Example 1 - Shadow of Olympus

The Olympus model is perfect for a greek-themed setting. Hades can be accessed through certain cave networks which lead to the river Styx, and Olympus is a ridiculously huge mountain at the center of the world with the seat of the gods at its summit.

I want to include elemental forces (possibly as the origins of the titans, who the greek gods don't particularly like), so let's include the elemental chaos as a flat ring around the edge of our world. Maybe the elemental chaos is a churning mass of chaos barely held back from the fraying edges of the material world. because I want to use this setting with something like DnD or Pathfinder, let's say that there's also an ethereal plane for ghosts to hang out in, and the Abyss hangs off the bottom of Hades, and contains awful things like demons and titans, locked away far from the world above.

Example 2 - Space Grease

Dieselpunk in space doesn't really need other dimensions.

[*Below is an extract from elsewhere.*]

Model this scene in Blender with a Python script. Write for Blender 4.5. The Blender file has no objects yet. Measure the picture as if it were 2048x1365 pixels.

We might consider a "hyperspace" or "war space" concept for FTL travel, but I think it's fine for there to be some sort of real-space FTL travel mechanism, making other dimensions unnecessary.

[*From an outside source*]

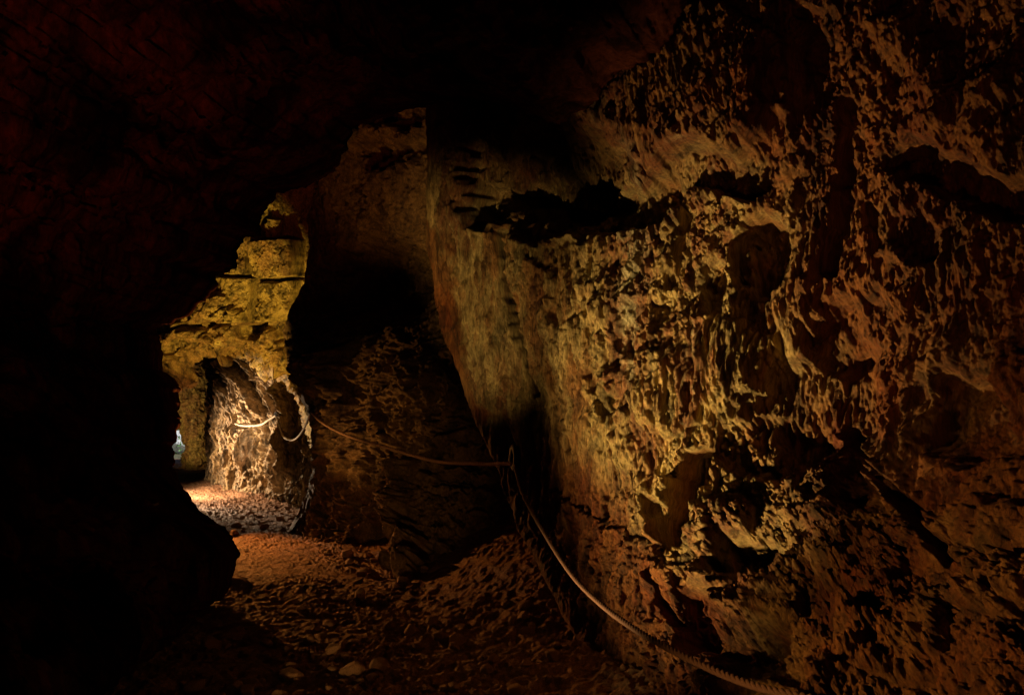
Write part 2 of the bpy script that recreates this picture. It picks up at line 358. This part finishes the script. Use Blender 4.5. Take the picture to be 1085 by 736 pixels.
# ------------------------------------------------------------------ tunnel walls behind the arch
def make_folded():
    nr, nc = 560, 420
    # outer rim (under the arch lip) down to the base
    t = np.linspace(0, 1, nc)
    X0 = 214 + 150 * t; X = X0[None] + 0 * np.linspace(0, 1, nr)[:, None]
    Y = 340 + np.linspace(0, 1, nr)[:, None] * 215 + 0 * X
    D = tps([(214,340,15.6),(225,430,15.9),(225,500,16.0),(214,555,16),(265,380,14.9),(270,450,15.1),(270,555,15.0),(300,350,13.9),(310,450,13.8),(310,550,13.4),(364,340,13.0),(364,450,12.8),(364,555,12.2)])(X, Y)
    # folds: a surface that bows back beyond its left rim
    G = PA(X, Y, D); n = edge_dirs(G, grid_normals(G), np.array([[.45]])); W = G.astype(np.float32)
    wx = fbm(W * 1.4, 4)
    # coordinates that follow the sweep of the vault: arcs round (235, 520)
    S = X + 48 * np.clip((455 - Y) / 80, 0, 2) ** 2
    f = fbm(np.stack([S / 13 + .8 * wx, X * 0 + D * .25, Y / 70], -1), 4, 2.1, .6, True)
    h = .62 * f + .2 * fbm(W * 1.4, 3) + .10 * fbm(W * np.array([6, 6, 3.2]), 4, ridged=True)
    A = X + 8 * wx; B = Y + 6 * wx
    h -= .5 * groove(A, B, [(300,455),(302,490),(308,520)], 7); h -= .5 * groove(A, B, [(285,405),(290,440),(288,480)], 8)
    h += .45 * groove(A, B, [(316,415),(320,450),(316,495)], 12, .1); h += .3 * groove(A, B, [(262,460),(270,485)], 12, .1)
    h -= .5 * groove(A, B, [(250,385),(275,410),(285,430)], 9)
    h -= .6 * (1 - sstep(214, 242, X))
    return G + n * h[..., None]
o = sheet('folded_rock_wall', make_folded(), M_tun)
tag(o, 'pale folded flowstone wall inside the far tunnel carrying the looped rope', 'rock wall')

def make_pillar():
    nr, nc = 420, 260
    th = np.linspace(-2.2, 2.2, nc)[None]; v = np.linspace(0, 1, nr)[:, None]
    z = -.2 + 4.2 * v; m = 19.6 / F; y0 = 19.9
    lf = np.interp(z, [0, .85, 1.25, 2.6, 4], [195, 195, 181, 172, 160]); rt = np.interp(z, [0, .8, 1.6, 2.2, 2.7, 3.2, 4], [225, 221, 223, 219, 211, 205, 200])
    cx = ((lf + rt) / 2 - CX) * m; bow = (rt - lf) / 2 * m
    x = cx + bow * np.sin(th); y = y0 - .5 * np.cos(th) + 0 * z; zz = z + 0 * th
    G = np.stack([x, y, zz], -1); n = np.stack([np.sin(th) + 0 * z, -np.cos(th) + 0 * z, 0 * zz], -1); W = G.astype(np.float32)
    h = .10 * fbm(W * 1.5, 4) + .13 * fbm(W * 3.3, 5, ridged=True) + .03 * fbm(W * 12, 3, ridged=True)
    return (G + n * h[..., None])[::-1]
M_pil = rock_mat('pillar_rock', [(.16,.07,.025), (.40,.26,.07), (.26,.12,.04), (.50,.36,.14)], 2.2, (1,1,.7), .5, .03, dark=.25, fine=16, seed=18)
o = sheet('rock_pillar', make_pillar(), M_pil)
tag(o, 'narrow yellow rock pillar beside the daylight gap at the end of the tunnel', 'rock pillar')

# ------------------------------------------------------------------ near left rock mass and ceiling (the dark frame of the view)
def make_left():
    E = np.array([(50,900,3.0),(100,740,3.7),(165,690,4.6),(205,650,5.6),(238,622,6.6),(255,588,6.9),(238,560,7.2),(210,535,7.6),(193,514,8.2),(182,497,8.8),(180,470,9.6),(193,440,10.4),(192,408,11.0),(178,394,11.2),(170,392,11.2),(170,375,11.1),(164,346,11.0),
                  (180,340,11.0),(207,326,11),(228,306,11),(232,292,10.9),(250,286,10.8),(249,262,10.6),(258,247,10.4),(276,250,10.2),(274,228,10),(290,203,9.6),(325,196,9.2),(350,180,8.8),(372,150,8.3),(378,128,8),
                  (430,118,7.6),(470,108,7.2),(510,108,6.7),(545,112,6.2),(590,132,5.6),(604,118,5.4),(632,104,5.0),(650,80,4.8),(690,60,4.5),(706,45,4.3),(716,20,4.1),(730,0,4.0),(760,-60,3.8),(860,-200,3.4),(1000,-420,3.0)], float)
    s = np.r_[0, np.cumsum(np.hypot(np.diff(E[:, 0]), np.diff(E[:, 1])))]; s /= s[-1]
    nt_, nr_, nb = 1000, 330, 40
    t = np.linspace(0, 1, nt_)
    ex = np.interp(t, s, E[:, 0]); ey = np.interp(t, s, E[:, 1]); ed = np.interp(t, s, E[:, 2])
    jig = np.stack([t * 90, t * 0, t * 0], -1)
    ex += 8.0 * noise(jig * .35 + 3); ey += 8.0 * noise(jig * .35 + 11)
    ex += 6.0 * fbm(jig, 5, gain=.65, ridged=True) - 2; ey += 6.0 * fbm(jig + 7, 5, gain=.65, ridged=True) - 2
    O = np.array([(-500,1100,1.5),(-900,700,1.6),(-1000,200,1.9),(-700,-500,2.6),(0,-900,2.9),(700,-1000,2.8),(1300,-900,2.4)], float)
    so = np.linspace(0, 1, len(O)); ox = np.interp(t, so, O[:, 0]); oy = np.interp(t, so, O[:, 1]); od = np.interp(t, so, O[:, 2])
    r = np.linspace(0, 1, nr_)[:, None] ** 1.35
    X = ex[None] * (1 - r) + ox[None] * r; Y = ey[None] * (1 - r) + oy[None] * r
    ld = np.log(ed[None]) * (1 - r ** .55) + np.log(od[None]) * r ** .55
    G = PA(X, Y, np.exp(ld))
    k = np.linspace(1, 0, nb, endpoint=False)[:, None]
    out = np.stack([ox - ex, 0 * ex, -(oy - ey)], -1); out /= np.linalg.norm(out, axis=-1, keepdims=True) + 1e-9
    out = out * 1.35 + np.array([-.55, 0, .1]) * (ed[:, None] > 6.2)
    back = G[0][None] + k[..., None] * (out[None] * .9 + np.array([0, 1.4, 0]))
    G = np.concatenate([back, G], 0)
    n = grid_normals(G); W = G.astype(np.float32)
    f = np.concatenate([k * 0, np.clip(r * 40, 0, 1)], 0)
    n = edge_dirs(G, n, np.concatenate([k * 0, sstep(0, .12, r)], 0))
    h = (.35 * fbm(W * .7, 4) + .20 * fbm(W * 1.8 + 4, 5, 2.1, .55, True)) * (.1 + .9 * f) + .04 * fbm(W * 7, 4, ridged=True)
    return G + n * h[..., None]
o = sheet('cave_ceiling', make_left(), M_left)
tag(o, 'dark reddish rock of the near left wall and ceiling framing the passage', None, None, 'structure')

# ------------------------------------------------------------------ outer shell of the cave
def make_shell():
    C = np.array([(.6,-6,1.5),(.6,-5.0,1.8),(.3,-2,2.2),(.2,2,2.4),(-.6,6,2.6),(-2.4,10,2.4),(-4.8,14,1.9),(-6.9,17.5,1.4),(-8.6,20.8,1.1),(-9.5,23.0,1.0)], float)
    R = np.array([.05, 3.4, 4.6, 5.2, 5.6, 5.2, 4.2, 2.9, 1.9, 1.25])
    nt_, na = 260, 220
    t = np.linspace(0, 9, nt_); k = np.arange(10)
    c = np.stack([np.interp(t, k, C[:, i]) for i in range(3)], -1); rr = np.interp(t, k, R)
    a = np.linspace(0, 2 * np.pi, na)
    tg = np.gradient(c, axis=0); tg[:, 2] = 0; tg /= np.linalg.norm(tg, axis=-1, keepdims=True)
    sd = np.stack([tg[:, 1], -tg[:, 0], 0 * tg[:, 0]], -1)
    G = c[:, None] + sd[:, None] * (np.cos(a)[None, :, None] * rr[:, None, None]) + np.array([0, 0, 1.]) * (np.sin(a)[None, :, None] * rr[:, None, None])
    n = G - c[:, None]; n /= np.linalg.norm(n, axis=-1, keepdims=True) + 1e-9
    h = .25 * fbm(G * .8, 4) + .15 * fbm(G * 2.2, 4, ridged=True)
    h[:, -1] = h[:, 0]
    G = G + n * (h * np.clip(rr / 3, .1, 1)[:, None])[..., None]
    return G
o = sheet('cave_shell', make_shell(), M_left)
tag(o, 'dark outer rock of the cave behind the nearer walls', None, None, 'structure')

# ------------------------------------------------------------------ floor
def floor_z(x, y):
    # side coordinate measured from the middle of the path
    pc = np.interp(y, [-4, 0, 4, 6.5, 9, 12, 16, 20, 26], [-.9, -.9, -1.3, -1.7, -2.5, -3.7, -5.6, -7.6, -10.6])
    s = x - pc
    z = .10 * np.clip(s - .9, 0, 3) ** 1.3 + .35 * sstep(.9, 2.2, s) * sstep(4.5, 7.5, y) + .25 * sstep(-.9, -2.5, s)
    return z - .06 * sstep(19, 12, y) * sstep(3, 7, y)

def make_floor():
    nr, nc = 1000, 760
    y = np.concatenate([np.linspace(-5, 3.4, 60, endpoint=False), 3.4 * (24.2 / 3.4) ** np.linspace(0, 1, nr - 60)])[:, None]
    lo = np.interp(y, [-5, 3.4, 8, 12, 16, 20, 24.2], [-4, -4, -5.5, -7.5, -9, -10.5, -12]); hi = np.interp(y, [-5, 3.4, 8, 12, 16, 20, 24.2], [3.5, 2.6, 1.6, -1.5, -3, -5.5, -8])
    x = lo + (hi - lo) * np.linspace(0, 1, nc)[None]; y = y + 0 * x
    W = np.stack([x, y, 0 * x], -1).astype(np.float32)
    z = floor_z(x, y)
    z = z + .05 * fbm(W * 1.1, 4) + .045 * fbm(W * 4.5 + 3, 5, 2.1, .6, True) * (1.0 - .55 * sstep(11.2, 9.6, y) * sstep(7.0, 7.8, y)) + (.010 + .030 * sstep(-.1, .35, fbm(W * .9 + 50, 3))) * fbm(W * 15, 4, ridged=True) + .05 * fbm(W * 7 + 8, 4, ridged=True) * sstep(11, 12, y)
    z = z * sstep(24.2, 22.5, y)
    return np.stack([x, y, z], -1)
FLO = make_floor()
o = sheet('cave_floor', FLO, M_floor); tag(o, 'uneven gritty rubble floor of the passage', None, None, 'structure')

gv = np.array([(-300,24.0,-.01),(300,24.0,-.01),(300,600,-.01),(-300,600,-.01)], np.float32)
M_ground = rock_mat('outside_ground', [(.10,.10,.04), (.20,.17,.09), (.14,.15,.06)], .8, (1,1,1), .3, .02, seed=14)
o = obj_from('ground', gv, np.array([[0,1,2,3]]), M_ground); tag(o, 'open ground outside the cave mouth', None, None, 'structure')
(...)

Example 3 - Heroes of Tonesvale

Alternate realities are a classic plot element in comic books, but it's rare to have a consistent, defined set of alternate dimensions. There might be some dimensions which exist largely for the theme of specific characters (like the weird dimension where Doctor Strange apparently likes to hang out), but they can be created and discarded when specific characters need them, much as they are in the world of comic books.